Winter Language
The language of The Winter’s Tale has a reputation for difficulty, and a fascinating element of the rehearsal process has been the attempt to make sense of the mature Shakespeare’s astonishingly free use of the complete resources of English grammar and wording.
On deeper experience, however, the problem is concentrated in a few scenes and a few characters. The speeches of the heroine, Hermione, the innocent victim of her royal husband’s insane and apparently baseless jealousy, turn out in performance to be remarkably clear and straightforward. So do those of her ally Paulina. The love-talk of the young people, Perdita and Florizel, is more idealistic (and grammatical!) than that of the average Hollywood teen, but still comprehensible and charming. The language of the two comic shepherds, father and son, remains very largely accessible.
Their comical assailant (and later savior), the thief and con-man Autolycus, poses greater problems. Although the other characters have their roots in Shakepeare’s source, Robert Green’s pastoral romance, Pandosto (1588), Autolycus is entirely Shakespeare’s invention, almost certainly in order to give his musical clown, Robert Armin (for whom the part of Lear’s Fool was also written) a role commensurate with his gifts. Since Autolycus is only peripherally involved in the plot, much of what he says is directed at the audience, not the other characters, and since a lot of it involves satirical comment on early 17th-century practices no longer current in our society, it is hard to come at on its own. Since the ASP’s John Kuntz (like Armin, a fine musician) is a great physical performer, however, he has come up with one ingenious turn after another that effectively translate the obscure Jacobean references into visual antics we can all find laughable.
The toughest case is that of the jealous king, Leontes. For this character, whose psyche is literally shredded by the dark passion that surges up almost out of nowhere and ends by seeming to destroy almost everything he cherishes, Shakepeare invented an appropriate language, which turns on itself, then turns again, as it follows a mind coursing through a maze of contradictory and terrifying thoughts. Here is a representative speech, in which Leontes inquires whether Camillo, his trusted counselor, has also perceived the queen’s adultery:
Ha’ you not seen, Camillo—
But that’s past doubt; you have, or your eye-glass
Is thicker than a cuckold’s horn—or heard—
For, to a vision so apparent, rumor
Cannot be mute—or thought, for cogitation
Resides not in that man that does not think—
My wife is slippery.
Six full lines intevene between the verb, “seen, “and the short noun clause that is its direct object, “my wife is slippery.” In between , the thought dodges to and fro: “or . . . or . . . or.” Leontes’ own assurance is expressed in reverse,“past doubt,” his fear in an image, “the cuckold’s horn” applied not to a person but a cornea. Positive ideas are expressed in single and then double negatives: “cannot be mute,” “Resides not in that man that does not think.” Seeing—“vision”—is confused with hearing—“rumor”—and the very private business of thinking calls up a public and social verb, “resides.” Heavy midline pauses choke the flow of the verse, and only the fifth line is a normal iambic pentameter. The writing is mad, as contorted and tangled as the fantasies from which Leontes cannot escape.

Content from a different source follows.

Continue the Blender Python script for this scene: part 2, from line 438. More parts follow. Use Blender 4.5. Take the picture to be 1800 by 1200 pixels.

This production’s Leontes, Ricardo Pitts-Wiley, has found this language a challenge. Much of his previous experience has been in contemporary plays about contemporary American life, where the language on the stage is pretty much that of the language in the lobby. When the demands of Shakespearean blank verse are piled on top of such contorted syntax and such muddled imagery, the task is doubly daunting. Still, Ricardo, and the rest of the company as they struggled along with him, have grown to understand how powerfully this writing presents one of Shakespeare’s most complex and fascinating characters, whose agonized dilemma is only a radical version of the kinds of personal and social confusion we all pass through a dozen times a day. We’ve all come to believe that the personal authenticity at the heart of his performance, and those of his fellows, will allow audiences to open themselves up to the witchery of the writing, and so come to a correspondingly rich new understanding of themselves.
David Evett
Scholar in Residence


Reader Comments (1)
One last thought on those knotty speeches from Leontes; it's oft repeated as conventional wisdom that Leontes is driven mad by jealousy, but your analysis of that particular speech leads to a subtler insight. It is not jealousy per se that drives Leontes mad, but DOUBT. His jealous delusion is, in effect, a kind of terrible "cure" for his sudden distrust of his friend and wife. He's at his most tortured - and thus the verse becomes most tortured - in the moments when he's most uncertain. Sometimes there's a method-acting-style, psychological "hook" right in the lines themselves.